Autosys Workload Automation

Issue/Introduction

We have installed Autosys 12.1.X on RHEL.
EEM and WCC are on a dedicated machine.
When we restart the server the iGateway service does not automatically start.
We can go in and start it without error and everything works.
We see the iGwateway script in the /etc/init folder as well.
How can we get the service to start automatically

Environment

Autosys R12.1.X
EEM 12.X
RHEL 7.x 8.x

Cause

The OS Did not have the igateway service set to start.

Resolution

Run "chkconfig
do you see the services configured/listed to start at any of the run levels?

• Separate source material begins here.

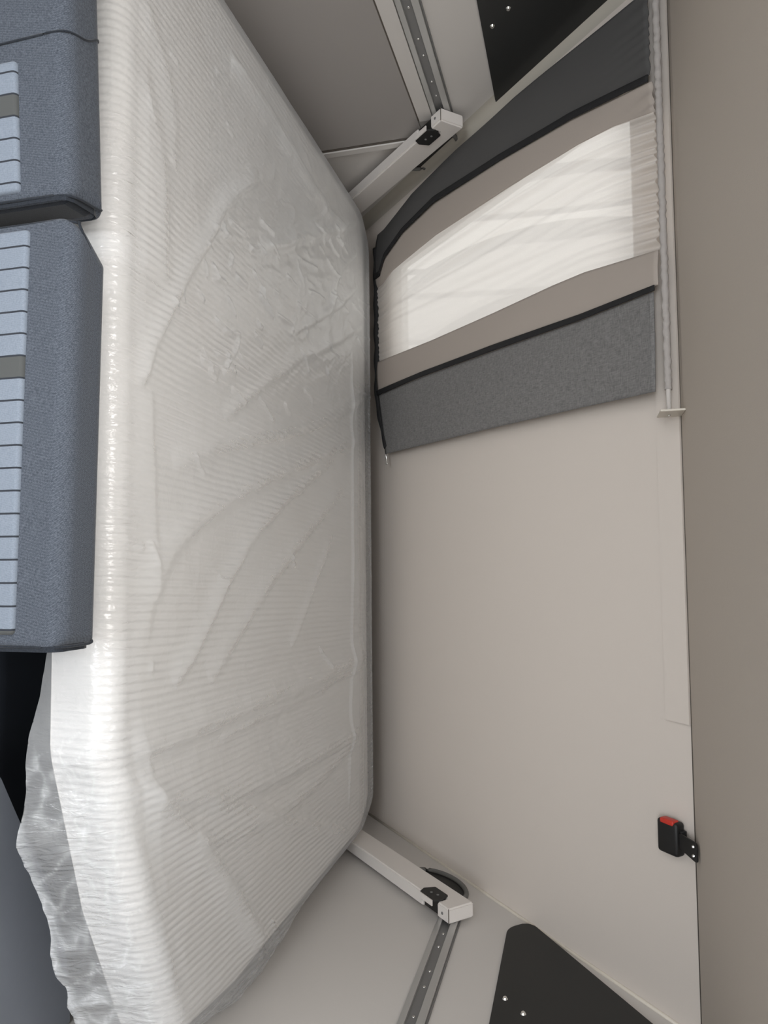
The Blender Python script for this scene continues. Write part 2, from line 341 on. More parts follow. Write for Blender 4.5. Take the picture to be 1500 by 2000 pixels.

The client could see the following from the chkconfig command:
CA-wcc                  0:off    1:off    2:off    3:on    4:off    5:on    6:off
CA-wcc-services    0:off    1:off    2:off    3:on    4:off    5:on    6:off
dxserver                 0:off    1:off    2:on    3:on    4:on    5:on    6:off

This is what the chkconfig should show:
CA-wcc                   0:off   1:off   2:off   3:on    4:off   5:on    6:off
CA-wcc-services     0:off   1:off   2:off   3:on    4:off   5:on    6:off
dxserver                  0:off   1:off   2:on   3:on    4:on   5:on    6:off
igatewayd                0:off   1:off   2:on   3:on    4:on   5:on    6:off

We use the chkconfig to set the startup run levels.
Please run the below
chkconfig <service_name>  on --level runlevels

example:
chkconfig igatewayd on --level 2345

https://access.redhat.com/documentation/en-us/red_hat_enterprise_linux/6/html/deployment_guide/s2-services-chkconfig

Then run the chkconfig command to validate the changes
If you now see what is expected go ahead and do a reboot.

Additional Information

Also run "systemctl list-unit-files"
Services that will start at boot will be listed as enabled.
If you need to enable one run: systemctl enable <service name>

Also "journalctl -b" should show you what actions were attempted during boot-up regarding systemd.

Note: Please verify this with your system admin as depending on the version of your OS it might be something slightly different.